:: Instructions for the task ::
Output every line of the material exactly, omitting images.
+++
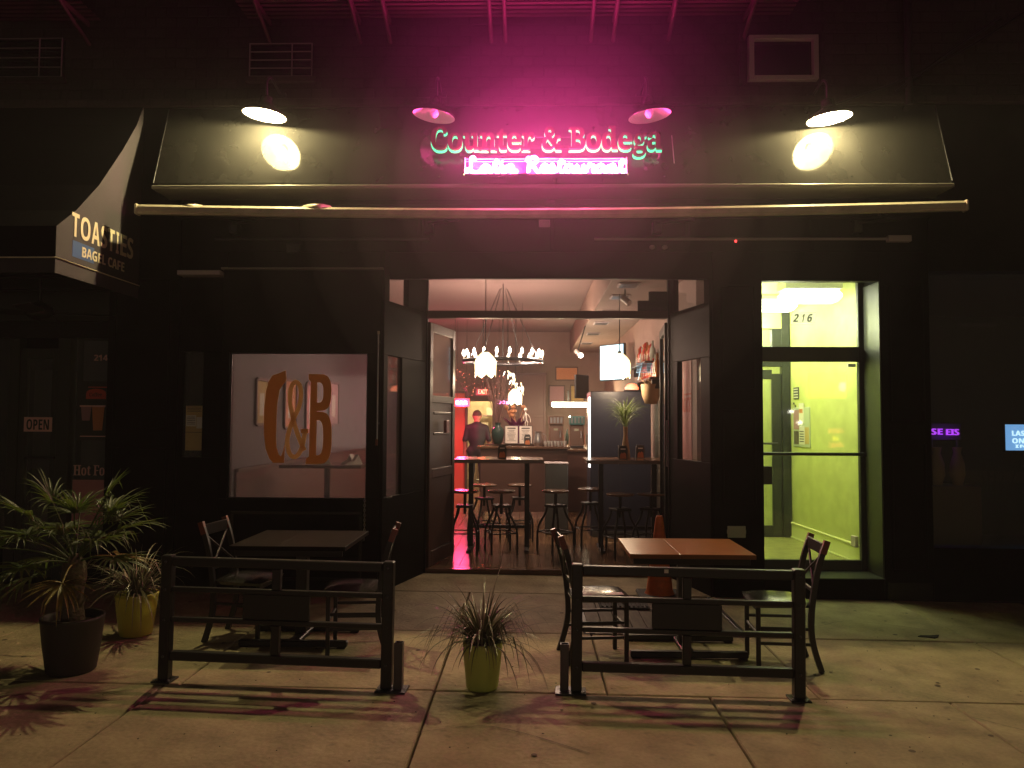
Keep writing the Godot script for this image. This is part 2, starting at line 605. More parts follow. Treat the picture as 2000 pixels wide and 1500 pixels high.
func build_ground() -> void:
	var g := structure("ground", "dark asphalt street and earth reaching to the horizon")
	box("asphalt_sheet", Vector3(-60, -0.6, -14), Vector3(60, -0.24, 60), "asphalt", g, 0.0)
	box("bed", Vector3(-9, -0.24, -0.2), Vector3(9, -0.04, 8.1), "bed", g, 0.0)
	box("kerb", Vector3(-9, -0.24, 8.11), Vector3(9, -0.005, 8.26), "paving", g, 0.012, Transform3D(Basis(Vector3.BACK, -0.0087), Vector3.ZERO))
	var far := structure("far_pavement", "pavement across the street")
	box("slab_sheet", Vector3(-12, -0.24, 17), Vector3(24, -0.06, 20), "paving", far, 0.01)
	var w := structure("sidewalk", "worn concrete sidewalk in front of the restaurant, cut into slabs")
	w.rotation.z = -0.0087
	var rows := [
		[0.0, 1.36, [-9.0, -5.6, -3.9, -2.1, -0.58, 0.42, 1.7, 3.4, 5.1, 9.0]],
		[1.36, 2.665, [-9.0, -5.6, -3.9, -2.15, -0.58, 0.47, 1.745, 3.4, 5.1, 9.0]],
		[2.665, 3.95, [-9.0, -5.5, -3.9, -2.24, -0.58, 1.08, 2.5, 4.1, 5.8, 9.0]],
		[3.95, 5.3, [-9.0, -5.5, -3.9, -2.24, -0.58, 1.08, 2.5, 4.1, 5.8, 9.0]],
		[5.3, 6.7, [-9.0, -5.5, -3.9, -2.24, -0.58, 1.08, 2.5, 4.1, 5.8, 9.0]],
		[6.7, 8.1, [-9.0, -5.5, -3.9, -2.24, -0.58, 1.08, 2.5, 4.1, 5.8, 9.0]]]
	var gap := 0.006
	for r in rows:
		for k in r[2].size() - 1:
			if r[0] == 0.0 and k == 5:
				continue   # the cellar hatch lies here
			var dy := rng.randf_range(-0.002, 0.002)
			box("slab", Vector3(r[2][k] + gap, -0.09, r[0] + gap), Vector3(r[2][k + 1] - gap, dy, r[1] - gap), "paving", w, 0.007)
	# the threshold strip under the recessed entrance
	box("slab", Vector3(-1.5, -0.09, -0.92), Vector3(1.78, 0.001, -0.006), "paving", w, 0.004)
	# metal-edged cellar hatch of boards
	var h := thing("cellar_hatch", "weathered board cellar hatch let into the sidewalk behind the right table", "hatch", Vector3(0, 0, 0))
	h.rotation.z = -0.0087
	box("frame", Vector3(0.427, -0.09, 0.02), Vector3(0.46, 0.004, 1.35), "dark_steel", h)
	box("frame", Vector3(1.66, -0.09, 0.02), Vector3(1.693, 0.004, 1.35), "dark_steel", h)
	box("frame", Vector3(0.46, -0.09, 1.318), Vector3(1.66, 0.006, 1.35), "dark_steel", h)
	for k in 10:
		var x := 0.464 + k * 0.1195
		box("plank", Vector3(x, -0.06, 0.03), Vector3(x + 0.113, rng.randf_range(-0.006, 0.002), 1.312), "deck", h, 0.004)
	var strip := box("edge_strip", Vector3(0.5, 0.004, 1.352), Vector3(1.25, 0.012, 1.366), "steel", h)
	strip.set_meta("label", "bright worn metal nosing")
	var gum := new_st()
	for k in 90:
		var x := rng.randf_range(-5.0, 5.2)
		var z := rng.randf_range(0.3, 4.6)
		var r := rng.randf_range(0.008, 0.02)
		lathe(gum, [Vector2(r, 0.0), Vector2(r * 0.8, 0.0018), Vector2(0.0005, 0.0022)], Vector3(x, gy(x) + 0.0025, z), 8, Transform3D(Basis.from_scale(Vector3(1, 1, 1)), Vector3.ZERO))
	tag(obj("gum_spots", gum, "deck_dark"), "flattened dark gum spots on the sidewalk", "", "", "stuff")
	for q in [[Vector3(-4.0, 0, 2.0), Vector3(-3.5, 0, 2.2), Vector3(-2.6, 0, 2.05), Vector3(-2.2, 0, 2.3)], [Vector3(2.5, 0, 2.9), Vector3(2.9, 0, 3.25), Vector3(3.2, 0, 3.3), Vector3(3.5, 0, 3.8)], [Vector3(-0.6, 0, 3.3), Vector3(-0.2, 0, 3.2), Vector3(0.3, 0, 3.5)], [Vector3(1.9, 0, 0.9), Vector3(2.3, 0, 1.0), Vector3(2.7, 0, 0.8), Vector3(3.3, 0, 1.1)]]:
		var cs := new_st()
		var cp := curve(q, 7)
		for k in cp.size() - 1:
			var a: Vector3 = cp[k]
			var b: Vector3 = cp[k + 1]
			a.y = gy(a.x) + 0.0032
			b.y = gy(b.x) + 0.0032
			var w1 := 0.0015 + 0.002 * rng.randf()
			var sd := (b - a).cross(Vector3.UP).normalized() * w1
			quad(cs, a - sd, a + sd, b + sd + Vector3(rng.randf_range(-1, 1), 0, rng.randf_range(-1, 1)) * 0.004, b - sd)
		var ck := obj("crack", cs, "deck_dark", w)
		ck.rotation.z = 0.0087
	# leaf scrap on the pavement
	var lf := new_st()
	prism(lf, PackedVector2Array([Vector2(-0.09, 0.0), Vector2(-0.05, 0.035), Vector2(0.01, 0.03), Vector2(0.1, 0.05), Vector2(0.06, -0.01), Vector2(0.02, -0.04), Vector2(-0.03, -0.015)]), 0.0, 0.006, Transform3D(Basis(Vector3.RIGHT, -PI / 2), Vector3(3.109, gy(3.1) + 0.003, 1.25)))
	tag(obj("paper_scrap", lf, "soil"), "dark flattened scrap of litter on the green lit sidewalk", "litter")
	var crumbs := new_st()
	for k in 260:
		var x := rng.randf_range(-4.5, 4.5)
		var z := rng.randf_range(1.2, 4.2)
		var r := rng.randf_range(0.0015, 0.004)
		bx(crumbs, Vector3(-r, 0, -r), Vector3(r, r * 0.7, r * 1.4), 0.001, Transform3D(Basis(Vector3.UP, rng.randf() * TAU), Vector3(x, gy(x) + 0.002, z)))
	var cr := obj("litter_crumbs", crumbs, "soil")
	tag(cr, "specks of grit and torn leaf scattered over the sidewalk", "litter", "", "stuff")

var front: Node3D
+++
:: Expected answer ::
Keep writing the Godot script for this image. This is part 2, starting at line 605. More parts follow. Treat the picture as 2000 pixels wide and 1500 pixels high.
func build_ground() -> void:
	var g := structure("ground", "dark asphalt street and earth reaching to the horizon")
	box("asphalt_sheet", Vector3(-60, -0.6, -14), Vector3(60, -0.24, 60), "asphalt", g, 0.0)
	box("bed", Vector3(-9, -0.24, -0.2), Vector3(9, -0.04, 8.1), "bed", g, 0.0)
	box("kerb", Vector3(-9, -0.24, 8.11), Vector3(9, -0.005, 8.26), "paving", g, 0.012, Transform3D(Basis(Vector3.BACK, -0.0087), Vector3.ZERO))
	var far := structure("far_pavement", "pavement across the street")
	box("slab_sheet", Vector3(-12, -0.24, 17), Vector3(24, -0.06, 20), "paving", far, 0.01)
	var w := structure("sidewalk", "worn concrete sidewalk in front of the restaurant, cut into slabs")
	w.rotation.z = -0.0087
	var rows := [
		[0.0, 1.36, [-9.0, -5.6, -3.9, -2.1, -0.58, 0.42, 1.7, 3.4, 5.1, 9.0]],
		[1.36, 2.665, [-9.0, -5.6, -3.9, -2.15, -0.58, 0.47, 1.745, 3.4, 5.1, 9.0]],
		[2.665, 3.95, [-9.0, -5.5, -3.9, -2.24, -0.58, 1.08, 2.5, 4.1, 5.8, 9.0]],
		[3.95, 5.3, [-9.0, -5.5, -3.9, -2.24, -0.58, 1.08, 2.5, 4.1, 5.8, 9.0]],
		[5.3, 6.7, [-9.0, -5.5, -3.9, -2.24, -0.58, 1.08, 2.5, 4.1, 5.8, 9.0]],
		[6.7, 8.1, [-9.0, -5.5, -3.9, -2.24, -0.58, 1.08, 2.5, 4.1, 5.8, 9.0]]]
	var gap := 0.006
	for r in rows:
		for k in r[2].size() - 1:
			if r[0] == 0.0 and k == 5:
				continue   # the cellar hatch lies here
			var dy := rng.randf_range(-0.002, 0.002)
			box("slab", Vector3(r[2][k] + gap, -0.09, r[0] + gap), Vector3(r[2][k + 1] - gap, dy, r[1] - gap), "paving", w, 0.007)
	# the threshold strip under the recessed entrance
	box("slab", Vector3(-1.5, -0.09, -0.92), Vector3(1.78, 0.001, -0.006), "paving", w, 0.004)
	# metal-edged cellar hatch of boards
	var h := thing("cellar_hatch", "weathered board cellar hatch let into the sidewalk behind the right table", "hatch", Vector3(0, 0, 0))
	h.rotation.z = -0.0087
	box("frame", Vector3(0.427, -0.09, 0.02), Vector3(0.46, 0.004, 1.35), "dark_steel", h)
	box("frame", Vector3(1.66, -0.09, 0.02), Vector3(1.693, 0.004, 1.35), "dark_steel", h)
	box("frame", Vector3(0.46, -0.09, 1.318), Vector3(1.66, 0.006, 1.35), "dark_steel", h)
	for k in 10:
		var x := 0.464 + k * 0.1195
		box("plank", Vector3(x, -0.06, 0.03), Vector3(x + 0.113, rng.randf_range(-0.006, 0.002), 1.312), "deck", h, 0.004)
	var strip := box("edge_strip", Vector3(0.5, 0.004, 1.352), Vector3(1.25, 0.012, 1.366), "steel", h)
	strip.set_meta("label", "bright worn metal nosing")
	var gum := new_st()
	for k in 90:
		var x := rng.randf_range(-5.0, 5.2)
		var z := rng.randf_range(0.3, 4.6)
		var r := rng.randf_range(0.008, 0.02)
		lathe(gum, [Vector2(r, 0.0), Vector2(r * 0.8, 0.0018), Vector2(0.0005, 0.0022)], Vector3(x, gy(x) + 0.0025, z), 8, Transform3D(Basis.from_scale(Vector3(1, 1, 1)), Vector3.ZERO))
	tag(obj("gum_spots", gum, "deck_dark"), "flattened dark gum spots on the sidewalk", "", "", "stuff")
	for q in [[Vector3(-4.0, 0, 2.0), Vector3(-3.5, 0, 2.2), Vector3(-2.6, 0, 2.05), Vector3(-2.2, 0, 2.3)], [Vector3(2.5, 0, 2.9), Vector3(2.9, 0, 3.25), Vector3(3.2, 0, 3.3), Vector3(3.5, 0, 3.8)], [Vector3(-0.6, 0, 3.3), Vector3(-0.2, 0, 3.2), Vector3(0.3, 0, 3.5)], [Vector3(1.9, 0, 0.9), Vector3(2.3, 0, 1.0), Vector3(2.7, 0, 0.8), Vector3(3.3, 0, 1.1)]]:
		var cs := new_st()
		var cp := curve(q, 7)
		for k in cp.size() - 1:
			var a: Vector3 = cp[k]
			var b: Vector3 = cp[k + 1]
			a.y = gy(a.x) + 0.0032
			b.y = gy(b.x) + 0.0032
			var w1 := 0.0015 + 0.002 * rng.randf()
			var sd := (b - a).cross(Vector3.UP).normalized() * w1
			quad(cs, a - sd, a + sd, b + sd + Vector3(rng.randf_range(-1, 1), 0, rng.randf_range(-1, 1)) * 0.004, b - sd)
		var ck := obj("crack", cs, "deck_dark", w)
		ck.rotation.z = 0.0087
	# leaf scrap on the pavement
	var lf := new_st()
	prism(lf, PackedVector2Array([Vector2(-0.09, 0.0), Vector2(-0.05, 0.035), Vector2(0.01, 0.03), Vector2(0.1, 0.05), Vector2(0.06, -0.01), Vector2(0.02, -0.04), Vector2(-0.03, -0.015)]), 0.0, 0.006, Transform3D(Basis(Vector3.RIGHT, -PI / 2), Vector3(3.109, gy(3.1) + 0.003, 1.25)))
	tag(obj("paper_scrap", lf, "soil"), "dark flattened scrap of litter on the green lit sidewalk", "litter")
	var crumbs := new_st()
	for k in 260:
		var x := rng.randf_range(-4.5, 4.5)
		var z := rng.randf_range(1.2, 4.2)
		var r := rng.randf_range(0.0015, 0.004)
		bx(crumbs, Vector3(-r, 0, -r), Vector3(r, r * 0.7, r * 1.4), 0.001, Transform3D(Basis(Vector3.UP, rng.randf() * TAU), Vector3(x, gy(x) + 0.002, z)))
	var cr := obj("litter_crumbs", crumbs, "soil")
	tag(cr, "specks of grit and torn leaf scattered over the sidewalk", "litter", "", "stuff")

var front: Node3D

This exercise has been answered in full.